Friday, July 7, 2017

Apple States That Its Irish Subsidiaries Should be Taxed in the US & US Gov't Agrees To Intervene In Apple's €13B EU Tax Case

Apple has published its defense to the European Commission's accusation that it obtained unfair commercial advantage from its corporation tax agreement with Ireland.
 
The company states that its profit-making activities were controlled and managed in the US, and so should be taxed there and not in Ireland; and that the Commission has breached Apple's 'fundamental rights' by ordering Ireland to charge it EUR13 billion in taxes.
 
Now the U.S. government is planning on intervening in Apple Inc.'s lawsuit challenging an approximately €13 billion ($14.85 billion) tax bill in Ireland ordered by the European Union’s competition watchdog, a source familiar with the case said Thursday.

Apple is appealing the European Commission’s August 2016 ruling, which concluded that it had entered into a sweetheart tax deal with the Irish government to “substantially and artificially” lower its taxes.

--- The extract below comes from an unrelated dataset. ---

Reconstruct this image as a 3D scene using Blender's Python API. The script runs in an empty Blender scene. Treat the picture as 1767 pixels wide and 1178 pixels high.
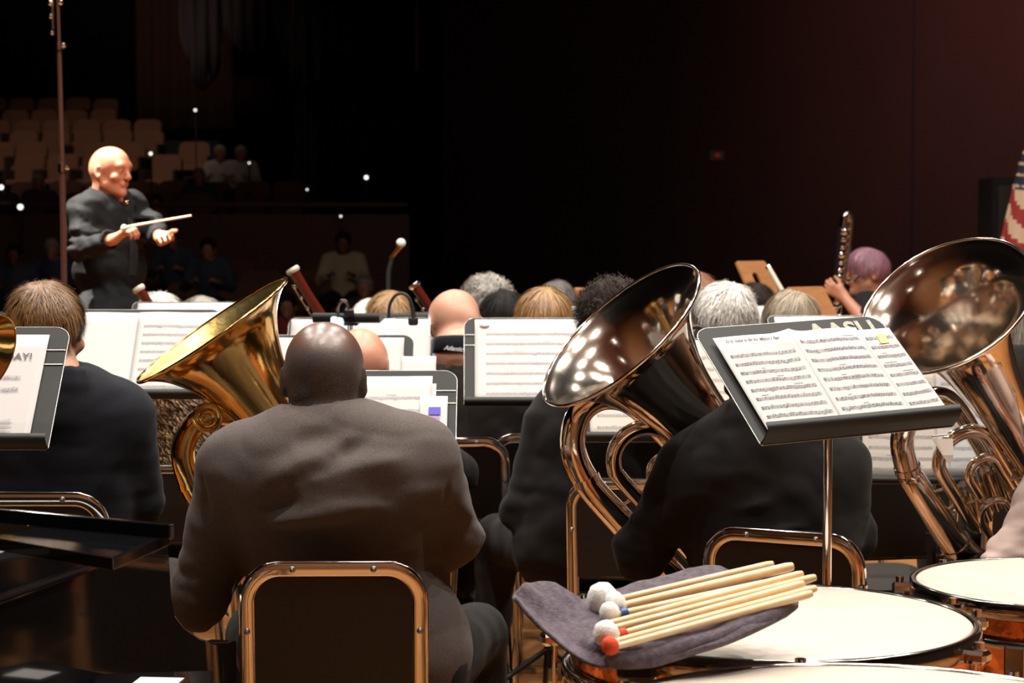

The commission’s investigations into Apple’s tax arrangements, as well as those of Starbucks Corp., had previously drawn the attention of the Obama administration, which complained that the commission appeared to be unfairly targeting U.S. businesses and that American taxpayers may end up having to foot the bill for foreign tax credits that the companies may be able to claim following a retroactive imposition of taxes.

A source confirmed to Law360 that the federal government has now filed an application with the European Union General Court to have its say on the retroactive application of state aid rules to Apple. The application has not been made publicly available.

The European Commission found that two tax rulings Ireland had issued to Apple in 1991 and 2007, allowing the software giant to allocate almost all of its sales profits to “head offices” that existed only on paper, were in violation of the EU’s state aid rules.

The allocation of profits to head offices, with no employees or physical locations, allowed Apple’s effective corporate tax rate to go down from 1 percent in 2003 to 0.005 percent in 2014 on the profits of the Irish-incorporated subsidiary Apple Sales International, the commission said.

Apple has refuted the commission’s findings, saying that the watchdog misunderstood Irish law and the role of its Irish units in developing intellectual property and failed to recognize that its main “profit-driving activities,” especially the development and commercialization of IP, were controlled and managed in the U.S.

The commission only considered the minutes of board meetings and did not properly assess “extensive expert evidence” that Apple’s profits were not attributable to activities in Ireland, the software giant said.